Getting Serious about Community Development (Part 14)

How do you deliver your projects? There are 4 levels between the world as we know it and the path of the Yoda master.

It’s a question one can answer in many different ways. The conversation that is most likely to follow is a discussion about tools and techniques. In this post I’d like reorient that discussion in order to have a look at 4 different levels of delivery.

The 4 levels of delivery are based on the extent to which we are capable of developing community around the technical delivery of a project. The drawing below depicts the 4 levels.

Rescuer: the initial level

At this level our client totally depends on our presence. We are hired because we hold the key to solve a problem. Our skills are needed for the client to go from point A to point B. But having a key is one thing; we also need to have a clue.

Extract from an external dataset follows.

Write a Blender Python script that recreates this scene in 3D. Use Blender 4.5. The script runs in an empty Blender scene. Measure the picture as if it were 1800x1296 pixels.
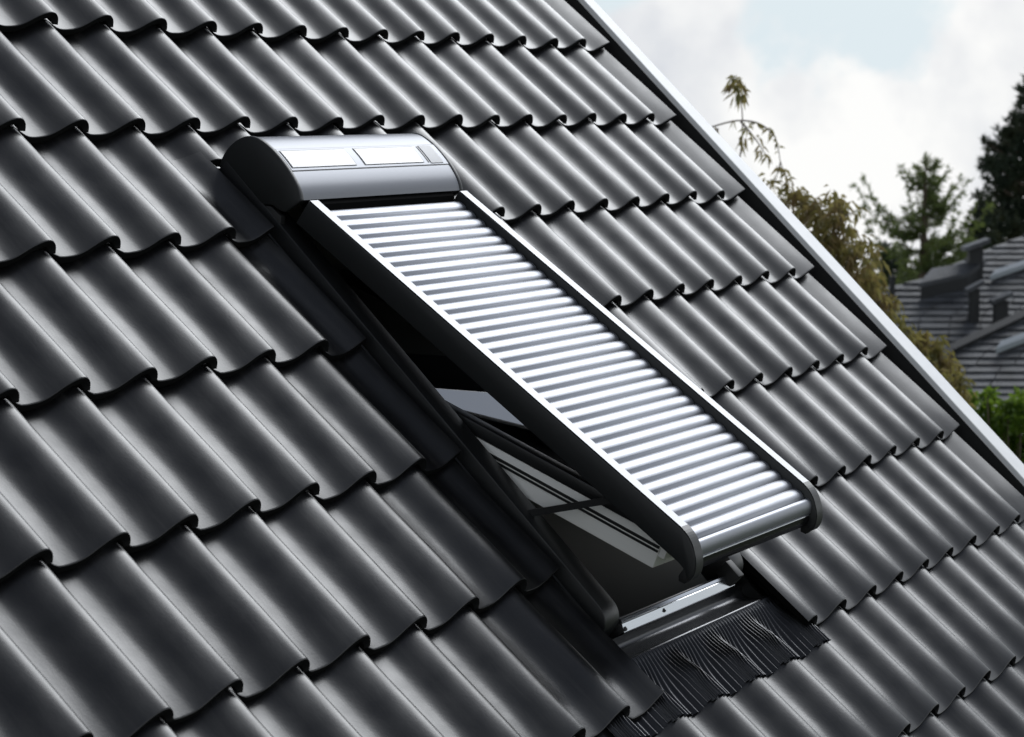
import bpy, bmesh, math, random
from math import sin, cos, tan, radians, pi, atan2, sqrt, exp
from mathutils import Vector, Matrix, noise

random.seed(11)
S = bpy.context.scene
COL = S.collection

# ------------------------------------------------------------------ camera
TH = radians(44.146)                      # roof pitch
CT, ST = cos(TH), sin(TH)
ORG = Vector((0, 0, 5.5))                 # roof origin: right hand end of one tile course
COURSE, PITCH = 0.34145, 0.2
cam_d = bpy.data.cameras.new("camera")
cam = bpy.data.objects.new("camera", cam_d)
COL.objects.link(cam)
CAM = Vector((-6.8568, -3.6034, 5.3096))
cx = Vector((0.4921, -0.8706, 0.0)); cy = Vector((0.0973, 0.0550, 0.9937)); cz = Vector((-0.8651, -0.4890, 0.1118))
mw = Matrix(((cx.x, cy.x, cz.x, CAM.x), (cx.y, cy.y, cz.y, CAM.y), (cx.z, cy.z, cz.z, CAM.z), (0, 0, 0, 1)))
cam.matrix_world = mw
cam_d.sensor_width = 36.0
cam_d.lens = 4171.7 / 1800 * 36.0
cam_d.clip_start = 0.05
cam_d.clip_end = 3000
cam_d.dof.use_dof = True
cam_d.dof.focus_distance = 5.3
cam_d.dof.aperture_fstop = 8.0
S.camera = cam

# ------------------------------------------------------------------ sky and sun
SUN_AZ, SUN_EL = radians(-2), radians(37)         # azimuth measured from +X towards +Y
sdir = Vector((cos(SUN_AZ) * cos(SUN_EL), sin(SUN_AZ) * cos(SUN_EL), sin(SUN_EL)))
world = bpy.data.worlds.new("World")
S.world = world
world.use_nodes = True
nt = world.node_tree
for n in list(nt.nodes): nt.nodes.remove(n)
def N(t, **kw):
    n = nt.nodes.new(t)
    for k, v in kw.items(): setattr(n, k, v)
    return n
L = nt.links.new
out = N('ShaderNodeOutputWorld'); bg = N('ShaderNodeBackground'); bg.inputs['Strength'].default_value = 0.066
tc = N('ShaderNodeTexCoord'); sep = N('ShaderNodeSeparateXYZ'); mx = N('ShaderNodeMath', operation='MAXIMUM'); mx.inputs[1].default_value = 0.03
cmb = N('ShaderNodeCombineXYZ')
L(tc.outputs['Generated'], sep.inputs[0]); L(sep.outputs['X'], cmb.inputs['X']); L(sep.outputs['Y'], cmb.inputs['Y'])
L(sep.outputs['Z'], mx.inputs[0]); L(mx.outputs[0], cmb.inputs['Z'])
sky = N('ShaderNodeTexSky', sky_type='NISHITA'); sky.sun_disc = False
sky.sun_elevation = SUN_EL; sky.sun_rotation = atan2(sdir.x, sdir.y)
sky.air_density = 1.0; sky.dust_density = 0.3; sky.ozone_density = 1.5
L(cmb.outputs[0], sky.inputs[0])
mp = N('ShaderNodeMapping'); mp.inputs['Location'].default_value = (3.1, 0.4, 7.7); mp.inputs['Scale'].default_value = (1, 1, 1.5)
L(tc.outputs['Generated'], mp.inputs[0])
nz = N('ShaderNodeTexNoise'); nz.inputs['Scale'].default_value = 7.5; nz.inputs['Detail'].default_value = 9; nz.inputs['Roughness'].default_value = 0.5
nz.inputs['Distortion'].default_value = 0.25
L(mp.outputs[0], nz.inputs['Vector'])
rmp = N('ShaderNodeValToRGB'); rmp.color_ramp.elements[0].position = 0.42; rmp.color_ramp.elements[1].position = 0.485
rmp.color_ramp.interpolation = 'EASE'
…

Practitioners who don’t have clue find their comfort zone in perpetuating a victim-rescuer dynamic. But we need to grow out of that level before installation is accomplished. We need to cross the dependency threshold.

Expert: getting things done

The expert delivers according to specs and even widens the insights of a client in terms of what is really needed. Also, the expert is the one who gets things done in project mode. Timelines are accomplished, delivery is singed off and even the transfer of knowledge is done. This is the level of professional installation according to the book.

The only problem is that this level will not get us any further than project installation. Experts have a poor understanding of their own redundancy and this is what keeps them under the realization threshold.

Social Architect: developing community

In the previous post of this series I underscored that the development of a social architecture within an organization is the best way to cultivate ownership over benefits realization. I claimed that the magic happens during project installation; this is where the first realization milestones ought to be set. During project installation the thresholds are defined and agreed upon for benefits realization.

More importantly, during installation we make sure we build the necessary relationships in order to gain the trust and the legitimacy for building a social architecture. Community development around the technical delivery is the only way to reach benefits realization. All practitioners need to have this mindset about their redundancy.

But then again, there is a next level of redundancy we should aspire, the Yoda level if you will…

Yoda: transferring the skill of social architecture

At this level we not only make sure that a social architecture is built around the technical delivery, but we also make sure that our skill of building a social architecture is equally embedded in the client organization. Sure enough this means turning our own vulnerability up another notch.

Transferring the skill of social architecture during installation would mean openness in all of our actions very early on – and most of all openness about all our uncertainties and ambiguities. Like there is no outside. In all honesty, I call this the Yoda level because of that awkward state of mind and also because I have never operated at that level myself. Yet I feel like it is a path worth pursuing.